Tuesday, September 26, 2006

A roundtable, coffee, biscuits and needless discussions

I have been feeling for a while that meetings are a waste of time. It only provides you an opportunity to sit around a table, drink coffee, nibble biscuits and have some directionless conversation. What makes this more sickening is the fact that one needs to waste more time drawing up a minutes for this wasted time.

I think emails and phone calls serve the purpose more than having a meeting in person.

This observation of mine doesn’t hold good when there is some real pressing need for having people across the table or when you are meeting a genuinely concerned person who wants a solution for his problem. For example an account review, finalizing a campaign, putting together the annual plan, budgets etc.

I wanted to validate this observation of mine by collating some data on the meetings I have been taking for the last one month. This includes the time spent on meetings internally as well as with the clients (leaving alone the joblist reviews and other trivial meetings).

Then figuring out the purpose of the meeting, how much time did we have the meeting for, did we come to any useful conclusion at the end of the meeting and most importantly was the conclusions reviewed and the action taken.

I found that I have taken 14 meetings in the last 31 days.

The average time I have spent on meetings is approximately 42 hours

Of this 42 hours only about 7.5 hours were productive. This means we discussed business only 7.5 hours of the 42 hours of sitting around a table.

So what the hell were we doing in the other 34.5 hours?

a) Waiting for someone to join us
b) Waiting when someone part of the meeting took a washroom break
c) Waiting for someone to finish a call
d) Discussing about biscuits, toffee and the coffee that was being served
e) Discussed about George W Bush, C Rice and Saddam
f) Discussed music, record labels and chart busters
g) Discussed countries and economies
h) Counting the number of mechanical cranes in Dubai
i) Discussing about the metro project in Dubai
j) Postmortem on the Football world cup and a curtain raiser on the Cricket world cup
k) Sharing some stupid jokes and pretended to be laughing
l) Meaninglessly digressed off topic
m) Worthlessly debated a non issue

Well, these are only some I could take note of. There were many other very important moments as part of this 34.5 hours.
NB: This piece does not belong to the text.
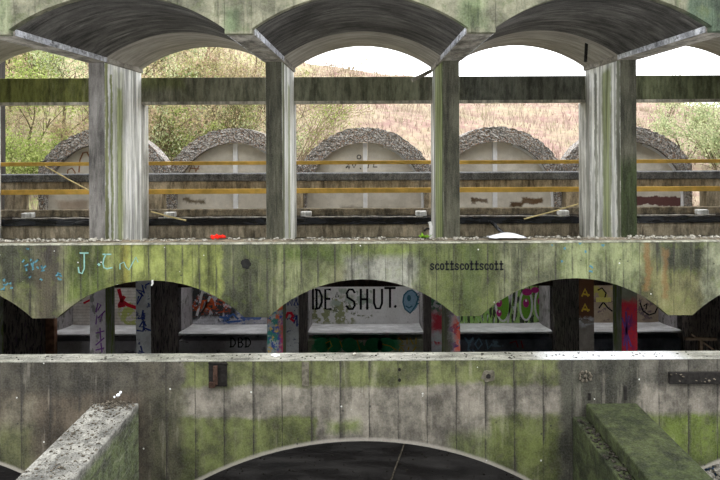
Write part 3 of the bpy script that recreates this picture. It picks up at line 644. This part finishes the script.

Of that 7.5 hours, we had these two almost an hour long meetings. These are the ones I would remember from the last 31 days as meaningful meetings where we arrived at a decision and have actioned it since.

So, only 2 out of 14 have been productive meetings overall. Except for those few minutes of productive time from the others.

So what could we infer from these statistics?

1) Never gather a large crowd for meetings
2) Like a parrot keep saying “What we are discussing in this meeting is…” every 10 minutes
3) Try and close trivial things over phone or emails
5) Take meetings if and only if it is of extreme importance. Say, while starting something or closing a deal
6) Try and levy a fees for meetings. “An hour of mine costs $ X”

This is what I could take out from the last 31 days. Hope I learn from the mistakes I have committed in the last 31 days and correct them soon.

But I am sure I can never avoid this, but maybe I can try reduce the amount of time lost.